Is It Too Late To Save Parvati Valley?

I have never considered myself an environmentalist. Not because I have stupid problems with the name, but because I use plastic, don’t always recycle my garbage and don’t even attempt to do the many things that can save our environment.

But I have been taught to travel responsibly.

Growing up, summer vacations meant going to Himachal to my mother’s hometown and staying in the village where we ate fresh rotis made on achulah. My grandmother would let us carry maggi after much insistence, and teach us how to cook on the wood-fired chulah.

This is kind of how my nani’s village looked.

Growing up, many things slip our minds. Picking up after ourselves and not throwing that wrapper wherever our heart desires, has to be inculcated all over again.

But a hefty chunk of the crowd flocking to Kasol has absolutely no manners.

On my first day there I saw a group of city kids giggling and teasing each other (no issues with that). The boys became highly inventive and decided to throw empty juice boxes at the girls. I tried to give them a literal death stare, but it was to no effect. So when the second box hit the ground I went inside their circle of stupidity, picked up the boxes and put them in my bag.

Most of the 20-somethings crowding the streets find Kasol an ideal place to get high. Staying in a trance, for them, includes treating the mountain village as their private bin. Roll a joint, throw the cigarette, get high, throw that packet of chips along with the butt of the joint right there.

The line at the ATM which went all the way to the taxi stand.

I have nothing against people smoking up, but every time you re-purchase a plastic bottle of water, you are adding to the dump here.

The stream that flows through Kasol has become a dumping ground for riverside cafes.
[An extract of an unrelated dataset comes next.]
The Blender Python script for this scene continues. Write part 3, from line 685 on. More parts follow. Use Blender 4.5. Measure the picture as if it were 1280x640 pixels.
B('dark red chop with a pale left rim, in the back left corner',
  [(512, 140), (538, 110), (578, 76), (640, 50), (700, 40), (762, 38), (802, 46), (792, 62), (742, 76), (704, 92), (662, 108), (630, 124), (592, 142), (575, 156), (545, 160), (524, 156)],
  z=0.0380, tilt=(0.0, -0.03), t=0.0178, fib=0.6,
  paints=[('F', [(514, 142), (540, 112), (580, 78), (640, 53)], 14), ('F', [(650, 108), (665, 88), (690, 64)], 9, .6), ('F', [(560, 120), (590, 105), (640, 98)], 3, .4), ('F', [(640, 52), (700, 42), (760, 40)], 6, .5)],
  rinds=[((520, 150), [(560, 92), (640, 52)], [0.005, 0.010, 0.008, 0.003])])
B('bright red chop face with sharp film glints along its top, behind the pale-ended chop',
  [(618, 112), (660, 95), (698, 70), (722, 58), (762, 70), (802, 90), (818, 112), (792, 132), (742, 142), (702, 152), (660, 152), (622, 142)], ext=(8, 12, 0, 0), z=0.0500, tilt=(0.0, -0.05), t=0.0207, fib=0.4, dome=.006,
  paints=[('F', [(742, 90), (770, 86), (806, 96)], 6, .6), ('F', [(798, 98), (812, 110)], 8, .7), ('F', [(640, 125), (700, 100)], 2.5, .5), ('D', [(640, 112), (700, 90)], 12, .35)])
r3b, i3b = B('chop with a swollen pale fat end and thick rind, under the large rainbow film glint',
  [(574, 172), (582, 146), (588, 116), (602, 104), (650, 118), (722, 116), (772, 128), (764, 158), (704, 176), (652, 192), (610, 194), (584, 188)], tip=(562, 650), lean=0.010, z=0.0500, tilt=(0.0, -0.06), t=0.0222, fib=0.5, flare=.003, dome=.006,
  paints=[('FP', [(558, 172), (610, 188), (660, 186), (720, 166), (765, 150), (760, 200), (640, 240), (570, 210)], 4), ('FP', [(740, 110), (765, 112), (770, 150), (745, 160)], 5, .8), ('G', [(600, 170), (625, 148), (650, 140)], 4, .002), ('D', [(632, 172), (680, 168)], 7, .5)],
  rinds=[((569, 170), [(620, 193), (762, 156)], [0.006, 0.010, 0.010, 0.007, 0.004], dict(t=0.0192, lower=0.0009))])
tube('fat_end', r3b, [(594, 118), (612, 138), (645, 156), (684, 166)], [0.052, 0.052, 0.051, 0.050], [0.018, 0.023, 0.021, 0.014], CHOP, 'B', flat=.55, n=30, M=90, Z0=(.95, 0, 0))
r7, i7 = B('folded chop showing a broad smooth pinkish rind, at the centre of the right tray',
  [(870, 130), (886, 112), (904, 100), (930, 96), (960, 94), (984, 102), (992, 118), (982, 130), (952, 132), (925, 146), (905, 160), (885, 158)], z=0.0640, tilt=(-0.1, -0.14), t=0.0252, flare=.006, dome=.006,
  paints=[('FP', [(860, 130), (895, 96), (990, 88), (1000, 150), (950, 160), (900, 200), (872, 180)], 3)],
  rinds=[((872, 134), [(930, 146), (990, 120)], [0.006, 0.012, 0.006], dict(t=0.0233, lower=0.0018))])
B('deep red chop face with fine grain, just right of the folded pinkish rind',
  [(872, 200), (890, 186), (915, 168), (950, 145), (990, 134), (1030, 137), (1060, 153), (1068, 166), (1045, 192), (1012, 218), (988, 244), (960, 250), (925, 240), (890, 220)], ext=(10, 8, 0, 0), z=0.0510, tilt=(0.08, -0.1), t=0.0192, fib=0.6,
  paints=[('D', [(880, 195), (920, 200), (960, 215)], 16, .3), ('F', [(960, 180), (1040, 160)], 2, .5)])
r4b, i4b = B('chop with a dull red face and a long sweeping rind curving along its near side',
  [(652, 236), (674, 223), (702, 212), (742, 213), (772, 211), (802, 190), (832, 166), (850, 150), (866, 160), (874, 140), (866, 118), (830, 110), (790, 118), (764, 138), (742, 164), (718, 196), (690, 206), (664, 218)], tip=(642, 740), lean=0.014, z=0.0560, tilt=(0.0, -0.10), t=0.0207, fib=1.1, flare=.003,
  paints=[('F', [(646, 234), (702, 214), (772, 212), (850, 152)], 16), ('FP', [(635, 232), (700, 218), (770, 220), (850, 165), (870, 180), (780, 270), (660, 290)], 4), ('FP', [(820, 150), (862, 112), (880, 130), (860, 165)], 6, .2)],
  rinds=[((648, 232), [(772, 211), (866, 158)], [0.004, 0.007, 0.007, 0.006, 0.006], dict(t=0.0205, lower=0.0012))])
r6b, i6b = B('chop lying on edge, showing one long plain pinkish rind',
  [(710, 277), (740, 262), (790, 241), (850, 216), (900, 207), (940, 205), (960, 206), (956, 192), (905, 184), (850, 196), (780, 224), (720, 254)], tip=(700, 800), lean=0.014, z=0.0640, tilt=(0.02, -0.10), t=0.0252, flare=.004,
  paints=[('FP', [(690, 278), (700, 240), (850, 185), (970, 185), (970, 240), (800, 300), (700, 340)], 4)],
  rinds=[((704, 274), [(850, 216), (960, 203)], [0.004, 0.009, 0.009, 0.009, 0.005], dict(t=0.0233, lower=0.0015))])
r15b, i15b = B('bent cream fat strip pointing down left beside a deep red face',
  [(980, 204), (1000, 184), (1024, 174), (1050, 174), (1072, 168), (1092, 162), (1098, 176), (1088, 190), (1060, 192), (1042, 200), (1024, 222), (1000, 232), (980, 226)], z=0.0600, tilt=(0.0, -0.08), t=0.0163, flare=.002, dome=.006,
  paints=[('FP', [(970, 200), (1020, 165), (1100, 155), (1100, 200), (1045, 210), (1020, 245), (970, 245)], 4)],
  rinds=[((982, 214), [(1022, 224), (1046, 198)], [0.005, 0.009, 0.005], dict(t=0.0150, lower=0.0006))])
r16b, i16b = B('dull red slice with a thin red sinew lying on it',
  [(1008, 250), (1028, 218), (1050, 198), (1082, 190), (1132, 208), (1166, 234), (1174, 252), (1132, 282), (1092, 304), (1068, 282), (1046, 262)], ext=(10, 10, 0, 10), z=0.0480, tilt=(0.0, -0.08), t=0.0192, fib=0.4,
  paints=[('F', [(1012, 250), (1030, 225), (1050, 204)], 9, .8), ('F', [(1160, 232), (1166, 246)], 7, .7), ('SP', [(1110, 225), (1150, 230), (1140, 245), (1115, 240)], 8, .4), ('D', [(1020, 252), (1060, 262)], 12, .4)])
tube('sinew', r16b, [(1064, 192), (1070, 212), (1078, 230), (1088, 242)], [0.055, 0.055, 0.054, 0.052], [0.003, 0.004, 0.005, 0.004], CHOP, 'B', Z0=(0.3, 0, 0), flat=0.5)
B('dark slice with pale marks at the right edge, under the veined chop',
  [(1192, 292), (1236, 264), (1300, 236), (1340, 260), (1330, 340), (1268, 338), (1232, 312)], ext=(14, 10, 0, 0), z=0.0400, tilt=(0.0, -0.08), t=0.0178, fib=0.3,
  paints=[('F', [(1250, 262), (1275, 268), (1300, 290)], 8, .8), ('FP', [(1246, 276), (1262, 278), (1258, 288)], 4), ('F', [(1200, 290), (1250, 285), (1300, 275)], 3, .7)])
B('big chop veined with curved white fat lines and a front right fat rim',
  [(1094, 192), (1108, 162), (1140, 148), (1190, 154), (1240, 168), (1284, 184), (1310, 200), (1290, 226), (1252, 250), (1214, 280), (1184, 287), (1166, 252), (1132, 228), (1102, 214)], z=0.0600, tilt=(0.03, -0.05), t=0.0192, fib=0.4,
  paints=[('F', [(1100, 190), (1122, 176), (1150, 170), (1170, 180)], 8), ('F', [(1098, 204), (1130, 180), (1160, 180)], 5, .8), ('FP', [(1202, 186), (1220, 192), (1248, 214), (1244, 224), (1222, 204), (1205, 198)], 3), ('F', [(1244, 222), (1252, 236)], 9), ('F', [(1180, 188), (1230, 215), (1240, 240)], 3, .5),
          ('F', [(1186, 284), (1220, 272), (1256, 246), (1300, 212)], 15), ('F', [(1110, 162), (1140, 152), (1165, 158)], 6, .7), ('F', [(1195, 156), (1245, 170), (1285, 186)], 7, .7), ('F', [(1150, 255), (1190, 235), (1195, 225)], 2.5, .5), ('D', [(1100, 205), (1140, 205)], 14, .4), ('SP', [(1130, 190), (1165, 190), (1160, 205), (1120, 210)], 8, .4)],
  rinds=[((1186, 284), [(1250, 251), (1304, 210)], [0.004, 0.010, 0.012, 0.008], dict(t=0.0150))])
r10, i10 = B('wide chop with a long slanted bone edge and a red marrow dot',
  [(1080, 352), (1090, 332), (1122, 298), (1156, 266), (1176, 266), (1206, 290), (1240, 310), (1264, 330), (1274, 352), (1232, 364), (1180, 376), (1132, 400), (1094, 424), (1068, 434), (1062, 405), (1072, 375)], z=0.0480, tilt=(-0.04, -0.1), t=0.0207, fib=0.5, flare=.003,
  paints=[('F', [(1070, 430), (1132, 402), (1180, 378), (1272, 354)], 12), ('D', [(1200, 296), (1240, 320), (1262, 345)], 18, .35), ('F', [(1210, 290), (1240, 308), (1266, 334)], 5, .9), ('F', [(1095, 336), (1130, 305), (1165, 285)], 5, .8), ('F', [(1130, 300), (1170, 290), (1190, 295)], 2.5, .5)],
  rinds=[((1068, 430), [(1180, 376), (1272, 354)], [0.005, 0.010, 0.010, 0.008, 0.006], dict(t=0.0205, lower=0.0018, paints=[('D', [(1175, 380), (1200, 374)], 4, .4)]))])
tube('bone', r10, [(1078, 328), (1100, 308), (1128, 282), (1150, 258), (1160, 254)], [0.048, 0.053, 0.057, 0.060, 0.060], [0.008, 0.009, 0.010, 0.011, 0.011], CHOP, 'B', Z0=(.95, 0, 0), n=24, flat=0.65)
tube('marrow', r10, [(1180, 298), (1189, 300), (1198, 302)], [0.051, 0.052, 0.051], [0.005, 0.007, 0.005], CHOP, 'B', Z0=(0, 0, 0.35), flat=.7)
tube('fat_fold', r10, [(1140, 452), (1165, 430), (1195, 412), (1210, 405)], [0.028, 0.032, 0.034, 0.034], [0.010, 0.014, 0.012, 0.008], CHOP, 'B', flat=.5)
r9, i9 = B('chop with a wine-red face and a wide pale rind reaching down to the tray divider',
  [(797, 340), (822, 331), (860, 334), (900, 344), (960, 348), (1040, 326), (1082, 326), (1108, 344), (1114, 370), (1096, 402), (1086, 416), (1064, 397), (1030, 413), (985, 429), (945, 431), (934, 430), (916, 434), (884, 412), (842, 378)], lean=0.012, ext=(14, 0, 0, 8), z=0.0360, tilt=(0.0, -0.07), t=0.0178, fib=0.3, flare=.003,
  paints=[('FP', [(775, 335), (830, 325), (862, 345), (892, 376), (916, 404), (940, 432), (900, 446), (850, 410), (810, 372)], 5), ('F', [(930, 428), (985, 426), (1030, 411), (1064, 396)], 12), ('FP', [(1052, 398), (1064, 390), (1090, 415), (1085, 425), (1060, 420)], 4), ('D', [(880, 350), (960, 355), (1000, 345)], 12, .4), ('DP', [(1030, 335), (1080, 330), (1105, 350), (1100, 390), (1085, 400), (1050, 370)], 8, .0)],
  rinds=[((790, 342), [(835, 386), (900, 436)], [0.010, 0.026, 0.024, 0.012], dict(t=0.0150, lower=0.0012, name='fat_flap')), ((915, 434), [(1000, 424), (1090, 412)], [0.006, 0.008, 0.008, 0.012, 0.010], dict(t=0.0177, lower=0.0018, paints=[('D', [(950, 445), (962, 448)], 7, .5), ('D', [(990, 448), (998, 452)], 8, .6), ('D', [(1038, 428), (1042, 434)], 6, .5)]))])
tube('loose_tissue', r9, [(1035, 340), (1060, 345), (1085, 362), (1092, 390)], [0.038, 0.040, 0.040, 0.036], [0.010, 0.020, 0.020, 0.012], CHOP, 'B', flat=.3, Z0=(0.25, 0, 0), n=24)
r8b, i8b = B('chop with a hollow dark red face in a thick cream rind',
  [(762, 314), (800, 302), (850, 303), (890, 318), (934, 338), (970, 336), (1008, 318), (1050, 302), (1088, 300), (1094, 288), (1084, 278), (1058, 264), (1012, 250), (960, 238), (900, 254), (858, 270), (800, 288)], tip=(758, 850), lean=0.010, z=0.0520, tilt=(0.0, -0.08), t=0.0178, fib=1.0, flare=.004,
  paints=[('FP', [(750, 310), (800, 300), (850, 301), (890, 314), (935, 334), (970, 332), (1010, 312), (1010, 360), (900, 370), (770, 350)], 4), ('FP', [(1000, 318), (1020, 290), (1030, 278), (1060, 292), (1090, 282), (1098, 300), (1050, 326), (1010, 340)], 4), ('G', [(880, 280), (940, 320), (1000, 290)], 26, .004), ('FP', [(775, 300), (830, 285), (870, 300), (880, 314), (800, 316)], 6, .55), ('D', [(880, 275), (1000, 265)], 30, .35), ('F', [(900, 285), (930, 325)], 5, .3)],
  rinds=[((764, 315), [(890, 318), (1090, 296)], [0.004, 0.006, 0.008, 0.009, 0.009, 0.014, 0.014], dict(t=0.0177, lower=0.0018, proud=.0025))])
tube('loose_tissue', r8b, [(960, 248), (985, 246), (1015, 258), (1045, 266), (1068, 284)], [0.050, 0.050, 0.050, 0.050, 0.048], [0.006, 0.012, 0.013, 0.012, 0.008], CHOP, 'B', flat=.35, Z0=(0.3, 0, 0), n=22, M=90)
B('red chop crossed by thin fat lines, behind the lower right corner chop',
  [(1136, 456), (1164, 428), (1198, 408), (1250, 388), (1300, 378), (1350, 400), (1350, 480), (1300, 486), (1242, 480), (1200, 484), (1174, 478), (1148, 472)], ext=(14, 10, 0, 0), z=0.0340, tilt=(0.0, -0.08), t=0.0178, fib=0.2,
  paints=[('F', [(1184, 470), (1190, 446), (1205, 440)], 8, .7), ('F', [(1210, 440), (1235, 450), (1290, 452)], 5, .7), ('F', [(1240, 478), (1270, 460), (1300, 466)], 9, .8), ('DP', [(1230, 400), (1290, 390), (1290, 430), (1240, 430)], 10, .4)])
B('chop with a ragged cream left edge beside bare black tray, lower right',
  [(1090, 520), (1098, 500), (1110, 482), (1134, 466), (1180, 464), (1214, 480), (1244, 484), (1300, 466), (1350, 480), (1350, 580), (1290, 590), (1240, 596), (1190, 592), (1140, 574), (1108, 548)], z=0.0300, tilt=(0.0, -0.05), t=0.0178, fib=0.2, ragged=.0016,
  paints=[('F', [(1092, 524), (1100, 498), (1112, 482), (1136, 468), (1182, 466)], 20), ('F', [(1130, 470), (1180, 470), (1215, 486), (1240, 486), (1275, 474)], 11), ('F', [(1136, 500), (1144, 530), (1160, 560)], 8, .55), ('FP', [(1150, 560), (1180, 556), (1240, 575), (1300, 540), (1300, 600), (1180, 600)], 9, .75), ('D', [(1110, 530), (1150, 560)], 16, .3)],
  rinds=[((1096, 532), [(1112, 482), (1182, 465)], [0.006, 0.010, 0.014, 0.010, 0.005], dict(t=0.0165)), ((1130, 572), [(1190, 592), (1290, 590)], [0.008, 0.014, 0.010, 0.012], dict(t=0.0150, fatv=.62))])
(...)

And often people who climb up the rocks for pictures, end up throwing a lot shit into the water.

This is how it looks now.

Chalal is a beautiful village parallel to Kasol. It still maintains a bit of its essence as there is no direct road leading to it.

But the path to Chalal is littered, a sight painful to see. Right outside a local home, I saw a pile of packets of potato chips and Pepsi bottles. Why should the people who call this land home pay for our passiveness?

And now, a plea against portable speakers.

I am sure the trance music after a marijuana high is one of your favourite things in the world. But when you play that music out loud while walking through the jungles, you are violently attacking the quiet of the mountains and its creatures.

I tried hard not to channel my inner Nana Patekar.

The locals and animals of the forest don’t like it. Even you wouldn’t like it if someone came to your home and blasted random electronic sounds.

To escape Kasol, we went further up to Tosh. This village is relatively less violated as the local houses outnumber the guesthouses and hotels. But we could anticipate a similar future for it if irresponsible travelling is not put to an end.

The valley is a beautiful place. Let’s take care of it.

What you can do:

1. Take a garbage bag with you. Bring back your litter. The metropolitan cities are much more capable of processing that garbage than small mountain villages.

2. Please don’t use portable speakers in the open or on a trail. Use headphones instead. In your hotel at a decent volume, it is still fine.

3. Refrain from buying more than one or two plastic bottles. You can get them re-filled from any dhaba or a home on your way. And no, river water won’t kill you.

4. Try not to take your car to places where public transport is in abundance. Not adding to the current load of vehicles really helps. And a bus journey is a road trip too, you know.

Just do not litter. Not in river. Not on the trail. Not even out of the bus. Not ANYWHERE!